▸ Instruction
Take the lines of the data below from the very first through the line containing "from mathutils import Vector, Matrix" and output them exactly, pictures excluded.

● ● ●

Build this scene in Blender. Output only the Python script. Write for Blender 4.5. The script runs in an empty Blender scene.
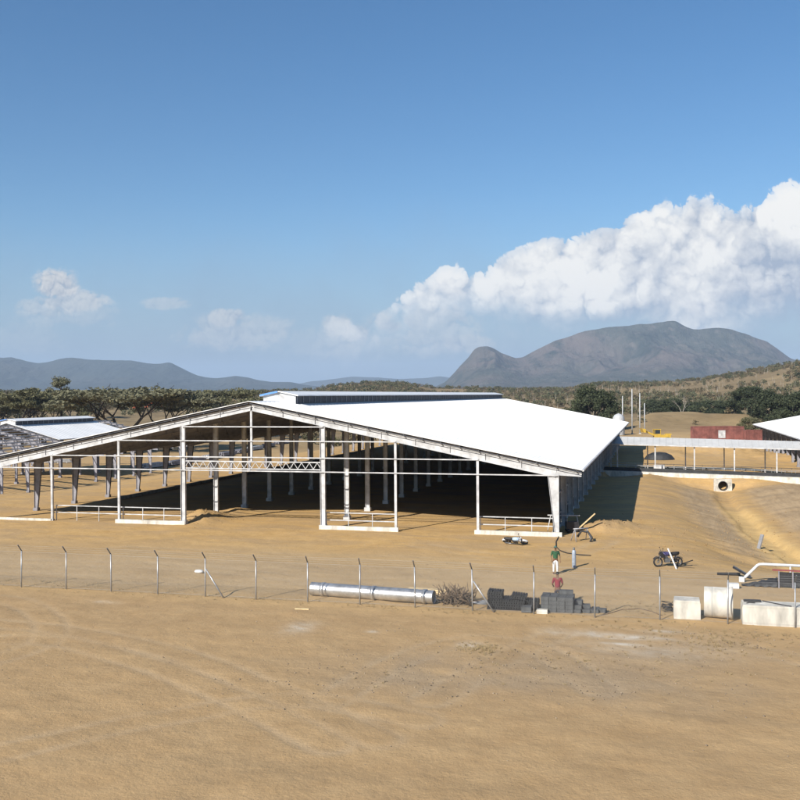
import bpy, math, random
import numpy as np
from mathutils import Vector, Matrix

random.seed(7)
rng = np.random.default_rng(11)
S = bpy.context.scene
COL = S.collection
R = math.radians

# ------------------------------------------------------------------ camera
FPX, YAW, PITCH, ROLL, CH = 960.0, 0.261, 0.0047, 0.0066, 11.2
_c, _s = math.cos(YAW), math.sin(YAW)
_r = Vector((_c, _s, 0)); _f = Vector((-_s, _c, 0)); _u = Vector((0, 0, 1))
CF = _f * math.cos(PITCH) - _u * math.sin(PITCH)
_U = _u * math.cos(PITCH) + _f * math.sin(PITCH)
CR = _r * math.cos(ROLL) - _U * math.sin(ROLL)
CU = _U * math.cos(ROLL) + _r * math.sin(ROLL)
cd = bpy.data.cameras.new('camera'); cam = bpy.data.objects.new('camera', cd); COL.objects.link(cam)
cd.sensor_width = 36.0; cd.lens = 36.0 * FPX / 800.0; cd.clip_start = 0.5; cd.clip_end = 80000
m = Matrix.Identity(4)
for i in range(3):
    m[i][0] = CR[i]; m[i][1] = CU[i]; m[i][2] = -CF[i]
m[2][3] = CH
cam.matrix_world = m
S.camera = cam

def ray(x, y):
    return CF + CR * ((x - 400) / FPX) - CU * ((y - 400) / FPX)
def gp(x, y, z=0.0):
    """point at height z that the photograph shows at pixel x, y"""
    d = ray(x, y); t = (z - CH) / d.z
    return Vector((d.x * t, d.y * t, z))
def at(x, depth, z=None):
    """ground point in pixel column x, at this distance along the view"""
    d = _f + _r * ((x - 400) / FPX)
    p = d * depth
    return Vector((p.x, p.y, ground_h(p.x, p.y) if z is None else z))
def hor(x): return 395.4 - 0.0066 * (x - 400)

# ------------------------------------------------------------------ noise
def _hash(ix, iy, seed):
    n = (ix.astype(np.int64) * 374761393 + iy.astype(np.int64) * 668265263 + seed * 1442695041) & 0x7fffffff
    n = ((n ^ (n >> 13)) * 1274126177) & 0x7fffffff
    return ((n ^ (n >> 16)) & 0xffff) / 65535.0
def vnoise(x, y, seed=0):
    x = np.asarray(x, float); y = np.asarray(y, float)
    ix = np.floor(x); iy = np.floor(y); fx = x - ix; fy = y - iy
    fx = fx * fx * (3 - 2 * fx); fy = fy * fy * (3 - 2 * fy)
    a = _hash(ix, iy, seed); b = _hash(ix + 1, iy, seed); c = _hash(ix, iy + 1, seed); d = _hash(ix + 1, iy + 1, seed)
    return (a * (1 - fx) + b * fx) * (1 - fy) + (c * (1 - fx) + d * fx) * fy
def fbm(x, y, oct=5, seed=0, rough=.5):
    s = 0; a = 1; t = 0
    for o in range(oct):
        s = s + a * vnoise(x, y, seed + o * 17); t += a; a *= rough; x = x * 2.03 + 11.3; y = y * 2.03 + 7.7
    return s / t
def ridged(x, y, oct=5, seed=0):
    s = 0; a = 1; t = 0
    for o in range(oct):
        s = s + a * (1 - np.abs(2 * vnoise(x, y, seed + o * 31) - 1)); t += a; a *= .5; x = x * 2.1 + 3.1; y = y * 2.1 + 9.2
    return s / t
def sm(a, b, x):
    t = np.clip((np.asarray(x, float) - a) / (b - a), 0, 1); return t * t * (3 - 2 * t)

# ------------------------------------------------------------------ terrain height
HX = np.array([-900, 0, 200, 315, 335, 370, 405, 435, 560, 640, 700, 750, 790, 850, 950, 1700], float)
HY = np.array([391, 391, 391, 388, 383, 381, 382, 386, 387, 385, 381, 373, 366, 359, 355, 365], float)
MOUNDS = [  # x, y, radius x, radius y, height
    (*gp(604, 530)[:2], 2.6, 2.2, .75), (*gp(622, 527)[:2], 2.2, 2.0, .45), (*gp(200, 520)[:2], 1.9, 2.4, .75), (*gp(213, 519)[:2], 1.5, 3.2, .4),
    (*gp(236, 512)[:2], 1.6, 2.4, .4), (9, 186, 13, 7, 2.3), (2, 176, 5, 6, 1.0), (22, 178, 9, 8, 1.2), (-1, 140, 3.0, 5, .5)]
def swale_x(Y): return np.interp(Y, [40, 62, 75, 95, 118, 143], [13.2, 12.6, 11.2, 9.4, 8.5, 8.8])
def ground_h(X, Y):
    X = np.asarray(X, float); Y = np.asarray(Y, float)
    z = -4.0 * sm(-63, -96, X) * sm(88, 120, Y)
    # drainage channel between the barns
    xc = swale_x(Y)
    dep = 1.75 * sm(60.5, 74, Y) * (1 - sm(139.2, 142.0, Y))
    hw = np.where(X < xc, 10.5, 8.5)
    t = np.clip(np.abs(X - xc) / hw, 0, 1)
    z = z - dep * (1 - (.45 * t + .55 * sm(.02, 1.0, t)))
    ax = np.abs(X - xc); ym = sm(64, 74, Y) * (1 - sm(128, 138, Y))
    z = z - .34 * (1 - sm(.7, 1.25, np.abs(X - xc + .5 + .7 * (fbm(X / 4, Y / 4, 3, 50) - .5)))) * ym
    z = z - .50 * (ridged(X / 9 + .6 * fbm(X / 5, Y / 5, 2, 52), Y / 2.4 + X / 6, 4, 51) - .4) * sm(1.2, 2.6, ax) * (1 - sm(5.5, 8.5, ax)) * ym
    z = z - .72 * sm(132, 139, Y) * (1 - sm(143.0, 144.3, Y)) * sm(-7.4, -6.6, X) * (1 - sm(20, 22, X))
    z = z - 0.7 * sm(12, 20, X) * sm(70, 90, Y)
    for mx, my, rx, ry, h in MOUNDS:
        d2 = ((X - mx) / rx) ** 2 + ((Y - my) / ry) ** 2
        z = z + h * np.exp(-d2 * 1.6) * (0.55 + .9 * fbm(X * 1.6, Y * 1.6, 4, 5))
    # view frame coordinates for the far land
    dep_ = Y * _c - X * _s; lat = X * _c + Y * _s
    px = 400 + 960 * lat / np.maximum(dep_, 1e-3)
    px = np.where(dep_ > 20, px, 1700)
    r = np.hypot(X, Y)
    hc = CH + (hor(px) - np.interp(px, HX, HY)) * 1150 / 960.0
    hill = hc * sm(420, 1150, r) ** .9 * (1 - .9 * sm(1300, 2600, r))
    z = z + hill * (0.9 + .22 * fbm(X / 130, Y / 130, 4, 3))
    # earth berm beyond the containers
    bd = 335 + 14 * np.sin(px / 34.0)
    z = z + 4.6 * np.exp(-((dep_ - bd) / 26) ** 2) * sm(622, 655, px) * (1 - sm(745, 790, px))
    # small roughness
    amp = .05 + .10 * sm(60, 140, r) + .5 * sm(300, 700, r) * 2
    pad = (1 - sm(26, 30, np.abs(X + 33.6))) * sm(74, 78, Y) * (1 - sm(205, 212, Y))
    z = z + amp * (fbm(X / 5.0, Y / 5.0, 4, 9) - .5) * (1 - .9 * pad)
    ridge = (fbm(X / 2.2, Y / 1.1, 3, 40) - .5) * .10 * (1 - sm(120, 200, r)) * (1 - .8 * pad)
    return z + ridge
def gh(x, y): return float(ground_h(x, y))
def gpt(x, y):
    """terrain point seen at a pixel (walks the ray down to the height of the ground)"""
    z = 0.0
    for _ in range(12):
        p = gp(x, y, z); z = gh(p.x, p.y)
    return Vector((p.x, p.y, z))

# ------------------------------------------------------------------ materials
def nt(name):
    mt = bpy.data.materials.new(name); mt.use_nodes = True
    n = mt.node_tree; n.nodes.clear(); return mt, n
def link(n, a, b): n.links.new(a, b)
def mat(name, c, rough=.6, metal=0., var=.15, scale=3., bump=0., c2=None, spec=.4, fine=0., coords='Object', bscale=None, stretch=None):
    mt, n = nt(name); N = n.nodes
    out = N.new('ShaderNodeOutputMaterial'); b = N.new('ShaderNodeBsdfPrincipled'); link(n, b.outputs[0], out.inputs[0])
    b.inputs['Roughness'].default_value = rough; b.inputs['Metallic'].default_value = metal
    b.inputs['Specular IOR Level'].default_value = spec
    tc = N.new('ShaderNodeTexCoord'); src = tc.outputs[coords]
    if stretch:
        mp = N.new('ShaderNodeMapping'); mp.inputs['Scale'].default_value = stretch; link(n, src, mp.inputs['Vector']); src = mp.outputs[0]
    tx = N.new('ShaderNodeTexNoise'); tx.inputs['Scale'].default_value = scale; tx.inputs['Detail'].default_value = 6; tx.inputs['Roughness'].default_value = .62
    link(n, src, tx.inputs['Vector'])
    mx = N.new('ShaderNodeMix'); mx.data_type = 'RGBA'
    rp = N.new('ShaderNodeMapRange'); rp.inputs[1].default_value = .32; rp.inputs[2].default_value = .68; link(n, tx.outputs['Fac'], rp.inputs[0]); link(n, rp.outputs[0], mx.inputs[0])
    lo = c2 if c2 else tuple(v * (1 - var) for v in c); hi = tuple(min(1, v * (1 + (0 if c2 else var * .6))) for v in c)
    mx.inputs[6].default_value = (*lo, 1); mx.inputs[7].default_value = (*hi, 1)
    link(n, mx.outputs[2], b.inputs['Base Color'])
    if bump:
        t2 = N.new('ShaderNodeTexNoise'); t2.inputs['Scale'].default_value = bscale or scale * 4; t2.inputs['Detail'].default_value = 5
        link(n, src, t2.inputs['Vector'])
        bp = N.new('ShaderNodeBump'); bp.inputs['Strength'].default_value = bump; bp.inputs['Distance'].default_value = .05
        link(n, t2.outputs['Fac'], bp.inputs['Height']); link(n, bp.outputs[0], b.inputs['Normal'])
    return mt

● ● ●

▸ Full response
Build this scene in Blender. Output only the Python script. Write for Blender 4.5. The script runs in an empty Blender scene.
import bpy, math, random
import numpy as np
from mathutils import Vector, Matrix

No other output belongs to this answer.